Tuesday, March 23, 2010

Presidentiables asked for jobs policy as unemployment to rise with new graduates

Press Release
March 23, 2010


The labor party-list Partido ng Manggagawa (PM) challenged the presidentiables to reveal their jobs policy as unemployment is expected to rise by April with the influx of new graduates to the labor force.

“We ask the presidentiables to present a jobs policy that will address the grave problem of unemployment in general and youth joblessness in particular Of the estimated half a million graduates this March, more than 90,000 will not be able to find work despite investing four or five years and a fortune in a college education,” declared Renato Magtubo, PM chairperson.

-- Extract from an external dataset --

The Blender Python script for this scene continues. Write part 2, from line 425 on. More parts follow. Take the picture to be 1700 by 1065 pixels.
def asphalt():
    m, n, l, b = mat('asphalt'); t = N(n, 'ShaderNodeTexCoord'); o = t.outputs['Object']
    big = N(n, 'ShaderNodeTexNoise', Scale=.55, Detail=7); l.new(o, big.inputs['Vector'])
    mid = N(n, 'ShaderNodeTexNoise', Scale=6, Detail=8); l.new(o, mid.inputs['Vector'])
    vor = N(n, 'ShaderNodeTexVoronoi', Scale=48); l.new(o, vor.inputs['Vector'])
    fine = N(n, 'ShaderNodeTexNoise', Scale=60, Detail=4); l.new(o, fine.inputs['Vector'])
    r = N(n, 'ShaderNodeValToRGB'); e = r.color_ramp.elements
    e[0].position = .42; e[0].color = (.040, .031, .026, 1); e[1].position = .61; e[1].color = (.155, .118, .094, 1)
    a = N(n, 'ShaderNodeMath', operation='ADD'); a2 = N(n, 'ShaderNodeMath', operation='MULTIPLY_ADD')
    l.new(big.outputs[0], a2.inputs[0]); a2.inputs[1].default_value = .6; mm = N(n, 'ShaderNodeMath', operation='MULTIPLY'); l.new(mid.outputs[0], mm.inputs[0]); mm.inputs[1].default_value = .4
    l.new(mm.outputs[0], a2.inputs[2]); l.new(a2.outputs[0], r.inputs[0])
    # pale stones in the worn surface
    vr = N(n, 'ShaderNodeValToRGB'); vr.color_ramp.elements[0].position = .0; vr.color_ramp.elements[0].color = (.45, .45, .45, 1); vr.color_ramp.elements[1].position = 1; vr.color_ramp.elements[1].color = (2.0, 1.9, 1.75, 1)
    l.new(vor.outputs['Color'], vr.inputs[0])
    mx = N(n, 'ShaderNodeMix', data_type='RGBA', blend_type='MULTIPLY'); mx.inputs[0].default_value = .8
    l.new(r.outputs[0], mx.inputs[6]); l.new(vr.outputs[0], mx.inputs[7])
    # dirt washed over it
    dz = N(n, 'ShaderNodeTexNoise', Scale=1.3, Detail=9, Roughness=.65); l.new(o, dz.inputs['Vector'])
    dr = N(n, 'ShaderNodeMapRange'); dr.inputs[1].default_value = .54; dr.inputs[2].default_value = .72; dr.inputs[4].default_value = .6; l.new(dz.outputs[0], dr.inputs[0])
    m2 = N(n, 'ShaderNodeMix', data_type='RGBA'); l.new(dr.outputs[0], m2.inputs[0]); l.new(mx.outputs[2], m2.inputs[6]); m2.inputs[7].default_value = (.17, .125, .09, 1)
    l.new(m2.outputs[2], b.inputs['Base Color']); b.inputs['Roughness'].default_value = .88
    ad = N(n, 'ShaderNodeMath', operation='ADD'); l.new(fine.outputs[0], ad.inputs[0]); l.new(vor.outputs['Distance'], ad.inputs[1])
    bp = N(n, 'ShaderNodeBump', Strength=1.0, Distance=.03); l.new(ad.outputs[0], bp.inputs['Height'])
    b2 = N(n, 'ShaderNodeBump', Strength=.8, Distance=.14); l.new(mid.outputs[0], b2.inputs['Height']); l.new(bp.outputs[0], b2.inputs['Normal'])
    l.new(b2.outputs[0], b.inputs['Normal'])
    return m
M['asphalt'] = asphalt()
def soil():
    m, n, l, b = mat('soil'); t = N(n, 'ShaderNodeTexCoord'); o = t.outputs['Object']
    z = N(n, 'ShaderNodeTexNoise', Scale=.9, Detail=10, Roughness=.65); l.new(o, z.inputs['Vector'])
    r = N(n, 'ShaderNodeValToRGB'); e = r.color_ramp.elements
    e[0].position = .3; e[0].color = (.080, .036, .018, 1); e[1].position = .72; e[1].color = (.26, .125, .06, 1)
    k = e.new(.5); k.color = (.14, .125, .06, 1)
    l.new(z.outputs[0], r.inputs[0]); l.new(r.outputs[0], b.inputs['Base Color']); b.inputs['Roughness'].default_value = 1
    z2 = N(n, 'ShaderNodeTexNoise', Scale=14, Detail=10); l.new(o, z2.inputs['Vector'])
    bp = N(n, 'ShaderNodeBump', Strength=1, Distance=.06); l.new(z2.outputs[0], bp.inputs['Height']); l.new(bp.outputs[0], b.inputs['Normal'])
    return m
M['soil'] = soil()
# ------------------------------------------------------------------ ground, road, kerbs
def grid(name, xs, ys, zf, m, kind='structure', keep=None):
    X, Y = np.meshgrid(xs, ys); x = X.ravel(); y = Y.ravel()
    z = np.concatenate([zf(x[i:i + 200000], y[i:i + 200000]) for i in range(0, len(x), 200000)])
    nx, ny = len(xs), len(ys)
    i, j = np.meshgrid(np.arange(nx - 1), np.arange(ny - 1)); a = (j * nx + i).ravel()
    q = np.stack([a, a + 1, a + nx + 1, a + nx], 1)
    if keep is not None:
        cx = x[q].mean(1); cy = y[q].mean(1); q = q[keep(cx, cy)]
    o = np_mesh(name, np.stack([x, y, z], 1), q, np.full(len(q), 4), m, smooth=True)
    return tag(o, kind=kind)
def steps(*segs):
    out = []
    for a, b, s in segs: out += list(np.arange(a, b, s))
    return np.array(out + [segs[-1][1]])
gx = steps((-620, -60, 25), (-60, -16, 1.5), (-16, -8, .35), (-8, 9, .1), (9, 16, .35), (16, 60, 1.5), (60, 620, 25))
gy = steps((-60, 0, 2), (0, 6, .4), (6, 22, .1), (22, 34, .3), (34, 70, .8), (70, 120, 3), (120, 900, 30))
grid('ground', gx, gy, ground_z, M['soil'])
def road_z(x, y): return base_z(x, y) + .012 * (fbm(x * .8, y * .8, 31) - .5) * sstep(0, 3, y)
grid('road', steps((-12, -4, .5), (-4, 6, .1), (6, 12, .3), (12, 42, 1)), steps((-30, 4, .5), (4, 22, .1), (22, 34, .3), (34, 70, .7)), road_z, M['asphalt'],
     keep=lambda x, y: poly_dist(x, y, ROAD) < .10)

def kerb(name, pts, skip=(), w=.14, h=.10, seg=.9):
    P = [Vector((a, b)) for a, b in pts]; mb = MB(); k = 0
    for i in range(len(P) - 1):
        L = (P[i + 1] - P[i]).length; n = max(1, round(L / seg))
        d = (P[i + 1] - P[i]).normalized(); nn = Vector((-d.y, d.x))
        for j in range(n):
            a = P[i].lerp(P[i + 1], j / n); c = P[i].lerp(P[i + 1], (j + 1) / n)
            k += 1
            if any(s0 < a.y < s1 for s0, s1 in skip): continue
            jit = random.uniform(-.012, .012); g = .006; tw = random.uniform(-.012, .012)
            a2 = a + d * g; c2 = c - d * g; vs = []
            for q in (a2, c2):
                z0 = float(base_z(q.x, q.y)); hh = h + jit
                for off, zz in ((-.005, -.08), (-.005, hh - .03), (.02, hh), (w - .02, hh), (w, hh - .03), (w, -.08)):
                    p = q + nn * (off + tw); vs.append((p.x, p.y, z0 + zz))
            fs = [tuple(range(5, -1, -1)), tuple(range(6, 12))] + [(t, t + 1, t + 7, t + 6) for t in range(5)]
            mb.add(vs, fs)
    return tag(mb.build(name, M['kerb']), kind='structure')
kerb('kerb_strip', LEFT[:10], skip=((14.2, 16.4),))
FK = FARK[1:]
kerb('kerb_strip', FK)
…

Magtubo issued his challenge during the PM national congress that is being held at the Oblates Missionary Center in Quezon City. The two-day congress ends today with the election of five nominees from among 120 delegates from different chapters nationwide.

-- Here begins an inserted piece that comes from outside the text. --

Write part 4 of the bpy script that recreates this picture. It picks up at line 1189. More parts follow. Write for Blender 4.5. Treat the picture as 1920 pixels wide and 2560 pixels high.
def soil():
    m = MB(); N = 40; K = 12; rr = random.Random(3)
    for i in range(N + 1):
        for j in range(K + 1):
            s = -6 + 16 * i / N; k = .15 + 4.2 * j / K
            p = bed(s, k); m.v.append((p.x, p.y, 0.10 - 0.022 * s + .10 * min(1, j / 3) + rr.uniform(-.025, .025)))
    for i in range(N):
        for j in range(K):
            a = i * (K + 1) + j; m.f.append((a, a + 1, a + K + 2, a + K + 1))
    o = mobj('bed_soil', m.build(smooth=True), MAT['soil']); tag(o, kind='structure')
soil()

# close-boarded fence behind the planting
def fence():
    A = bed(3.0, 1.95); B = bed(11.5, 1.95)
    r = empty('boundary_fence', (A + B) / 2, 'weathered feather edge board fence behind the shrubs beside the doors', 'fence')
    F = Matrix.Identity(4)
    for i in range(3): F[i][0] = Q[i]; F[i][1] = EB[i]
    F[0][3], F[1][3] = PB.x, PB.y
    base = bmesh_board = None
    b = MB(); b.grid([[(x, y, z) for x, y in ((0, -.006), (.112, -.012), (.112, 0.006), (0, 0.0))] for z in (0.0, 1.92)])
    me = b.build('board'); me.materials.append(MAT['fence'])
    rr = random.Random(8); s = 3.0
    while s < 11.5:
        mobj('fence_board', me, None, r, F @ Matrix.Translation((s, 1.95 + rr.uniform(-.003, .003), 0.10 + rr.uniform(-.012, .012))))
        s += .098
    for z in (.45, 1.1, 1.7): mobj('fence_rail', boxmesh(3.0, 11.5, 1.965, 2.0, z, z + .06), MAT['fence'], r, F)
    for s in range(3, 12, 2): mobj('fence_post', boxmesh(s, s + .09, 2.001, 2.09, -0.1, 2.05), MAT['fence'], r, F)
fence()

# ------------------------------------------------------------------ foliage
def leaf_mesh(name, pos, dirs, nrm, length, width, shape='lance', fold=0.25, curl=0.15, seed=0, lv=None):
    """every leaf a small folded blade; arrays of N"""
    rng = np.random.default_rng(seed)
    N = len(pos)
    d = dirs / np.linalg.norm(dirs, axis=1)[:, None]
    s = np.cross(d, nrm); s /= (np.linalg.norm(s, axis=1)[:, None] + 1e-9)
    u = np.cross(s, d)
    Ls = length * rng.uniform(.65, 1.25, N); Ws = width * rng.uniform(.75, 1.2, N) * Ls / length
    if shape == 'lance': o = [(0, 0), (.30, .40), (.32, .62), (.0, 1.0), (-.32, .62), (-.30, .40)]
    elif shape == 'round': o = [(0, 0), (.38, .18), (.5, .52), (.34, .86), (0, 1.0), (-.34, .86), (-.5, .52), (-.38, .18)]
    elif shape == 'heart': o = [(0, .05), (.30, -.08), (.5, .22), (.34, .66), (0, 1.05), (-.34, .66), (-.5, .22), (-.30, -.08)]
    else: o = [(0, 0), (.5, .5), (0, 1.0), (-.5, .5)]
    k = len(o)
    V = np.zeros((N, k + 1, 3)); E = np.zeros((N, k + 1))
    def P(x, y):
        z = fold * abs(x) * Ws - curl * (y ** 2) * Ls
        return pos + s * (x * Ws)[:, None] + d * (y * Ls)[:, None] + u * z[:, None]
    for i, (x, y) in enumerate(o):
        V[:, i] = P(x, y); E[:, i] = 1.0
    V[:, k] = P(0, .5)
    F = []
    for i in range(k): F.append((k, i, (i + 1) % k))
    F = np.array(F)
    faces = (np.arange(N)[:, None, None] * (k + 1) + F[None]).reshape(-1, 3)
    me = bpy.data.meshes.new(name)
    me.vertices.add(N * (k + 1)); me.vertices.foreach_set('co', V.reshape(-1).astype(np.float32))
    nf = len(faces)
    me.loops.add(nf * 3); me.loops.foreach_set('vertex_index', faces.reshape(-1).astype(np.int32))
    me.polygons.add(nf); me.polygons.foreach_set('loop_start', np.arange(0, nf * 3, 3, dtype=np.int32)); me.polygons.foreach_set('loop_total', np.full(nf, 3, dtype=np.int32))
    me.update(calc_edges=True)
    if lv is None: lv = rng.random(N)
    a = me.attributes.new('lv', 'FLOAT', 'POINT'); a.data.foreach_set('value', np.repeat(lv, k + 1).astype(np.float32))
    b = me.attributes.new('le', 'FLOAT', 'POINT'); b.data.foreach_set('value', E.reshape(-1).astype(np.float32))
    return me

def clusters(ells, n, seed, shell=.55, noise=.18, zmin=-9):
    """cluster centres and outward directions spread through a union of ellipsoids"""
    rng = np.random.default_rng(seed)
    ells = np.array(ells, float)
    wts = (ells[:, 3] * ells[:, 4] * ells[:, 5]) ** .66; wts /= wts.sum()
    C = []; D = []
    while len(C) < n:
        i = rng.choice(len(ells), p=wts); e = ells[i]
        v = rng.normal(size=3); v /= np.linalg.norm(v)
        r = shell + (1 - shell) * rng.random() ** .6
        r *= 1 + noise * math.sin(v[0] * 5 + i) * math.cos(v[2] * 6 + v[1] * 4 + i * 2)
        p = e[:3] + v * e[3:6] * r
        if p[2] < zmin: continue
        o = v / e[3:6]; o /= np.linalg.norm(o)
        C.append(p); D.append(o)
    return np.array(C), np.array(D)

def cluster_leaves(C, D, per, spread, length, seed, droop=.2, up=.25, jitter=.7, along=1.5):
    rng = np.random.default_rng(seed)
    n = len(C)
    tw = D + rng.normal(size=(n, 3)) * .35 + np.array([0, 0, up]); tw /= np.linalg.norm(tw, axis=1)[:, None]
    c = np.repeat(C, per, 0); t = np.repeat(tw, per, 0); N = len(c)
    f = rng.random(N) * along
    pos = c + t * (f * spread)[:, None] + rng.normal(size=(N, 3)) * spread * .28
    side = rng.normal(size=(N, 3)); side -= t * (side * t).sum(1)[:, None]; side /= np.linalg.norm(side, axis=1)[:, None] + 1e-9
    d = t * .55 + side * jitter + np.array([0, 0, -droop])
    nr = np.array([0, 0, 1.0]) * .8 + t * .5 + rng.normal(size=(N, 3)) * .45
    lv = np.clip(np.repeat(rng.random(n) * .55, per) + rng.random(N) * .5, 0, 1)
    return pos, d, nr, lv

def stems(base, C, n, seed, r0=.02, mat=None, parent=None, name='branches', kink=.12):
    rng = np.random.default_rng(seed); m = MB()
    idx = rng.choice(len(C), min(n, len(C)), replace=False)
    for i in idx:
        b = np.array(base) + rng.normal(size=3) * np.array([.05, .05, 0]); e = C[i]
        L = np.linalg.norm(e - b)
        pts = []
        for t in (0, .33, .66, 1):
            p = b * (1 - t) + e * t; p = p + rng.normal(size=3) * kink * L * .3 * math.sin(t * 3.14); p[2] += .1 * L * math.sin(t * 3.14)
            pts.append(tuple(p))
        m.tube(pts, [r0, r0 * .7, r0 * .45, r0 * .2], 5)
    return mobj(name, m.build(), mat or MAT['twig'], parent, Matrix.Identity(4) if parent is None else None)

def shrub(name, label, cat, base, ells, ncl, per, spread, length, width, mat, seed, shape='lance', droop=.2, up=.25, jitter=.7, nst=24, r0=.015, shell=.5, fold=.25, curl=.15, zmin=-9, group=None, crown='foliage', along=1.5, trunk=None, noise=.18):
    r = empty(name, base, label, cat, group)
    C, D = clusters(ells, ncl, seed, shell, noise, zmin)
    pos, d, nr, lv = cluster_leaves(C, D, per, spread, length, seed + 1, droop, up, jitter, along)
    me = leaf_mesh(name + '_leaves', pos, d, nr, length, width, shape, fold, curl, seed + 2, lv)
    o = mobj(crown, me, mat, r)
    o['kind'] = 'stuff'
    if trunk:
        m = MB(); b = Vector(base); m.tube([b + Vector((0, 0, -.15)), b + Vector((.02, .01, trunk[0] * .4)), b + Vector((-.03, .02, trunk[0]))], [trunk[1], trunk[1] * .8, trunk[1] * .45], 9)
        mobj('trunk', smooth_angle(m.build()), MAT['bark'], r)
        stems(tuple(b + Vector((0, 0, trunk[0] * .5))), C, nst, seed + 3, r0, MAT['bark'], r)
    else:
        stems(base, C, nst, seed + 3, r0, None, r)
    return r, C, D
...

Magtubo based his assertion on the National Statistics Office’s (NSO) April 2005 unemployment data of 18.5% for graduates. “Despite possessing a shiny new college diploma, graduates are only marginally better off than undergraduates whose unemployment rate is 21%,” he added.

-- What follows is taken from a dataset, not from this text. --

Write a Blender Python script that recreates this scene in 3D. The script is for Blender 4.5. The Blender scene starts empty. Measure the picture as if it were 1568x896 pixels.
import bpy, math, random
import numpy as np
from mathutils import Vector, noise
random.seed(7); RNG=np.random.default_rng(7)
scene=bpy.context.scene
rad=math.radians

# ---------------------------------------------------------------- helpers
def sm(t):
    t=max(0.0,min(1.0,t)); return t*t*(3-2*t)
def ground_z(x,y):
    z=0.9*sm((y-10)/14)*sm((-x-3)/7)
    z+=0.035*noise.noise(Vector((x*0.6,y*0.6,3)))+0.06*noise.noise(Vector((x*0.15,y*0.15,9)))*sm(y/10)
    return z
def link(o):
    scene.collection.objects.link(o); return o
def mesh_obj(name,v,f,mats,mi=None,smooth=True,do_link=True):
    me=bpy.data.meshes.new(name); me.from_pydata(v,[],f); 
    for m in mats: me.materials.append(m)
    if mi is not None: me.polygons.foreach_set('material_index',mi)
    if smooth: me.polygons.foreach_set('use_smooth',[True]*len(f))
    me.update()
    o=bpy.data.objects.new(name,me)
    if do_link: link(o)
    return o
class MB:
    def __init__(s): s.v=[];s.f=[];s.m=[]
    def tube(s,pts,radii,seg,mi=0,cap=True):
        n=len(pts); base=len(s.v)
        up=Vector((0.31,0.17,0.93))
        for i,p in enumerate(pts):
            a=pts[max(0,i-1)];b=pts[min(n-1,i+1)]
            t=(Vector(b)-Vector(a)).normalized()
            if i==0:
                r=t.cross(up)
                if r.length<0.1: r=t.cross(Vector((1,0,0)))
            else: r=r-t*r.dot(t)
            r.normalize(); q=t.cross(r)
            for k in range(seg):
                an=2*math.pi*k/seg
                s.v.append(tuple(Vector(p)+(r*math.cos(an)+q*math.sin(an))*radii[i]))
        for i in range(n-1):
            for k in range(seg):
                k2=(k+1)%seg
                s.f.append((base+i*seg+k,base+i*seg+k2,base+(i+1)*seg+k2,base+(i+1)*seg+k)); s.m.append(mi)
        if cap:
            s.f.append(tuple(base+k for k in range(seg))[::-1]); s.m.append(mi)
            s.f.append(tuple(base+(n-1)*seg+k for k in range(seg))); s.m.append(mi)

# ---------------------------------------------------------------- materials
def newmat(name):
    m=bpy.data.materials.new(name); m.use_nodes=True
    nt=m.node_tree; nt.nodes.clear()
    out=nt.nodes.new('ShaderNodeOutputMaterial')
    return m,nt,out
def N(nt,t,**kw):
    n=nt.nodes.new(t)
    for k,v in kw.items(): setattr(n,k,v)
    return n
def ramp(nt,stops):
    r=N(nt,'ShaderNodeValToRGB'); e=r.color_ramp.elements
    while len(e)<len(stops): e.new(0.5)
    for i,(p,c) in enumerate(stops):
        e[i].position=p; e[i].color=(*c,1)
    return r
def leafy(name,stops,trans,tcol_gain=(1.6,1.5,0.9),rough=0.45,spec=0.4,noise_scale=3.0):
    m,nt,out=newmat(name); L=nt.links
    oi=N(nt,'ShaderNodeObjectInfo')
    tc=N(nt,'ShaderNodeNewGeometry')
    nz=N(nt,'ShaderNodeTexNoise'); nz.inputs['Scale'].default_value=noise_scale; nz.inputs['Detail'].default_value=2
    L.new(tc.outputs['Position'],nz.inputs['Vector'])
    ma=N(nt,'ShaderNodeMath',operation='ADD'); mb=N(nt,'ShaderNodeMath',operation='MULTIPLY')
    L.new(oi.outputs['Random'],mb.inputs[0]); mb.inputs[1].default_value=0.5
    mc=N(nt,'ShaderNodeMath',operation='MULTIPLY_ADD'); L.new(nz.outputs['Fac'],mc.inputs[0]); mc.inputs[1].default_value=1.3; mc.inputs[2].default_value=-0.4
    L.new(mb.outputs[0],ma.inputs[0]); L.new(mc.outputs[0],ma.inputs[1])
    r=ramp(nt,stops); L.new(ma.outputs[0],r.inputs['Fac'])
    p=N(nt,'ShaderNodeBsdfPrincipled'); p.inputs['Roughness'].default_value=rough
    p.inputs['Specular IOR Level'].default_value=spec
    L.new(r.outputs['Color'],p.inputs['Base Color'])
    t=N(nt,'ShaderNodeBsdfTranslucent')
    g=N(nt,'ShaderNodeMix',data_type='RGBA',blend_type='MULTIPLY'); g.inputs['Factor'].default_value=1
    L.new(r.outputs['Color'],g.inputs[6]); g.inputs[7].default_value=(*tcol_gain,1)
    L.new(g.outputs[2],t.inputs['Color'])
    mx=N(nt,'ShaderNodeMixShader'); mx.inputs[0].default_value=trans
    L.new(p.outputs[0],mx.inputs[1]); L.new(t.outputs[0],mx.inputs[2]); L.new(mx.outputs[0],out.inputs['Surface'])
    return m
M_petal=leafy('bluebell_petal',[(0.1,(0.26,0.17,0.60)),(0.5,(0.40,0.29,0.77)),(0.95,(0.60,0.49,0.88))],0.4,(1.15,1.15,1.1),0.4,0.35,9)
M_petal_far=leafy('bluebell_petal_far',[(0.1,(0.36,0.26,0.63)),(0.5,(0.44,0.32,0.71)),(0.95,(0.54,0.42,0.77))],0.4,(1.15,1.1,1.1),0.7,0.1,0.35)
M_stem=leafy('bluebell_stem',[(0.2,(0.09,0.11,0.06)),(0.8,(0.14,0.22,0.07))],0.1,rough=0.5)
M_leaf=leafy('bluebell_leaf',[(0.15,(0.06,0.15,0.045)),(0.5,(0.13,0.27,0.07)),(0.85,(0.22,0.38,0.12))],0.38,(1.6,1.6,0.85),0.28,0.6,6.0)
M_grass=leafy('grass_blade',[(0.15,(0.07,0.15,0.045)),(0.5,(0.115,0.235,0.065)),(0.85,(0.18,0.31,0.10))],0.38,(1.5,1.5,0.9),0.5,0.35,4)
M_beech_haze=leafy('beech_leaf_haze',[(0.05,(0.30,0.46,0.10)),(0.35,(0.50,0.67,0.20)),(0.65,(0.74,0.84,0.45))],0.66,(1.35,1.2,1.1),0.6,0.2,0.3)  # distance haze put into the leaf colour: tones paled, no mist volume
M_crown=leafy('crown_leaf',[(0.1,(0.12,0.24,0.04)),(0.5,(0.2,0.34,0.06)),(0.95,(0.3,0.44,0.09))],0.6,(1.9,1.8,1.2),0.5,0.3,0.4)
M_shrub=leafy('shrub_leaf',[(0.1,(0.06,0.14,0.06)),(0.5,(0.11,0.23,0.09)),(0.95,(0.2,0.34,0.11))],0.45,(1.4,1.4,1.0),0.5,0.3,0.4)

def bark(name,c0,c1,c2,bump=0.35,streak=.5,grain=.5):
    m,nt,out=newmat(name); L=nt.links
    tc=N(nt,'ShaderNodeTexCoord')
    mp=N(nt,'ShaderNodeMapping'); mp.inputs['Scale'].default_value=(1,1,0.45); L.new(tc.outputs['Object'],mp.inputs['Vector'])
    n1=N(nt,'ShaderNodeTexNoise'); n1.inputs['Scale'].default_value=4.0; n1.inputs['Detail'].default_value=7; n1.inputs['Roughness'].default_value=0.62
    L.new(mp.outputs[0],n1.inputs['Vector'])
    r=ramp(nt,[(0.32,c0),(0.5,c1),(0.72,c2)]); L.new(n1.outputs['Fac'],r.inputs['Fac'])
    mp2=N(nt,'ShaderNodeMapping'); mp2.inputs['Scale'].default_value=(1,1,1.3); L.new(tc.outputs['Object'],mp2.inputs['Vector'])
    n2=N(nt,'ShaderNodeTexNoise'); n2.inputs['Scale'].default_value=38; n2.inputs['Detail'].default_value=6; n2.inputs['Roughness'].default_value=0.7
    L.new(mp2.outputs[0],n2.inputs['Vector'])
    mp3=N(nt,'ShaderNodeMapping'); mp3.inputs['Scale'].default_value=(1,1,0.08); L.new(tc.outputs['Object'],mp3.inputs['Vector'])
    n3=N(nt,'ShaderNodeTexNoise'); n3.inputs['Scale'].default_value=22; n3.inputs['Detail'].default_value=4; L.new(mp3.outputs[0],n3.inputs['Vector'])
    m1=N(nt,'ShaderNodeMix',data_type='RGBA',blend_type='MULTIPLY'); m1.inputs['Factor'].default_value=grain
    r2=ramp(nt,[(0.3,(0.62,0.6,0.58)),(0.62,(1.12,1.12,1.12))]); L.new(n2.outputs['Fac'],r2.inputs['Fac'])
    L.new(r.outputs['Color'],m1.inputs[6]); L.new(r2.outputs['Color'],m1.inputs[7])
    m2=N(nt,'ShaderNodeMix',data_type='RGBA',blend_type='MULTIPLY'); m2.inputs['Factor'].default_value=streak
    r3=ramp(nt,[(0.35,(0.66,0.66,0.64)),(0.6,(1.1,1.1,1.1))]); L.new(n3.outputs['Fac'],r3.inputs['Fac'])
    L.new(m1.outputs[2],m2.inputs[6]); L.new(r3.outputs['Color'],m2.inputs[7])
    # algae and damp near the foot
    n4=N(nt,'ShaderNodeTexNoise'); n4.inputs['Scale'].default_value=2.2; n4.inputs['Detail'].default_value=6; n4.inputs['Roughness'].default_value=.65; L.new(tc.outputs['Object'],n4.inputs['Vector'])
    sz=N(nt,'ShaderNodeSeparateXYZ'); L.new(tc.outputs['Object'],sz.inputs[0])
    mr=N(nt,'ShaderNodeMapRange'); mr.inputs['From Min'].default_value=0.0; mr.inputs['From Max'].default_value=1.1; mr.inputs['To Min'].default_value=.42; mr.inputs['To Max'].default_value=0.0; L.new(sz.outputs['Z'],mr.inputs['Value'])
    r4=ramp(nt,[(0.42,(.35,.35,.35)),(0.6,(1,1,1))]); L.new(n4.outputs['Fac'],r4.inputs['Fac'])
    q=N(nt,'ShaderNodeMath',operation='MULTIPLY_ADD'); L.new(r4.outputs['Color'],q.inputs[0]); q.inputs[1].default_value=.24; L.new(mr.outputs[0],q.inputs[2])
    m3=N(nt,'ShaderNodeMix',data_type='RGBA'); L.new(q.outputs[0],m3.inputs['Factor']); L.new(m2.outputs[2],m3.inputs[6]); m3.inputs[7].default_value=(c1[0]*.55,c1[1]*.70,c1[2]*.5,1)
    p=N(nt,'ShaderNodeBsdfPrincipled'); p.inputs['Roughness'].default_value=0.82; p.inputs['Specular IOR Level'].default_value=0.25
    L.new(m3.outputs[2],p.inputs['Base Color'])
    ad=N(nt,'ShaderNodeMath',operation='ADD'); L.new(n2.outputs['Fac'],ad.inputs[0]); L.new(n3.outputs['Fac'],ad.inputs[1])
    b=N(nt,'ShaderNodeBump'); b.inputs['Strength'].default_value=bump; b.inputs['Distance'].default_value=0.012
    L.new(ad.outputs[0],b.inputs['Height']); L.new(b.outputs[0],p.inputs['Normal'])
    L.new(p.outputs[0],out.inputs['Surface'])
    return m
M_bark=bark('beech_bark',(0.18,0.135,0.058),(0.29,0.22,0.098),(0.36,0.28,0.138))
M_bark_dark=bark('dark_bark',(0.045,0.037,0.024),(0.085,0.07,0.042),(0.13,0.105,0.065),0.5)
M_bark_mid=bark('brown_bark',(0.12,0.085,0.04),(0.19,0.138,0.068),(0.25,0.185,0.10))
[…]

To generate decent jobs, PM is advocating a short-term program of massive public employment program and a long-term reorientation of economic and trade policy away from liberalization. “The present emergency employment program must be made more widespread to employ millions but should also be reformed. People’s organizations not local politicians must administer the public employment program so that it will not be used for patronage and it must promote decent work instead of worsening contractualization. But a strategic jobs policy demands the political will to reverse liberalization, deregulation and privatization, and to uphold domestic industry and agriculture,” Magtubo explained.

Magtubo furthered that “The graduates of 2010 are only 12% of the 100 school age kids approximately 14 years ago who have survived the education system. Of these 12 out of 100, seven will take a licensure exam but only three will pass. Of the three, only one will find profession that fits his or her education. The rest will find work that has nothing to do with their college course.”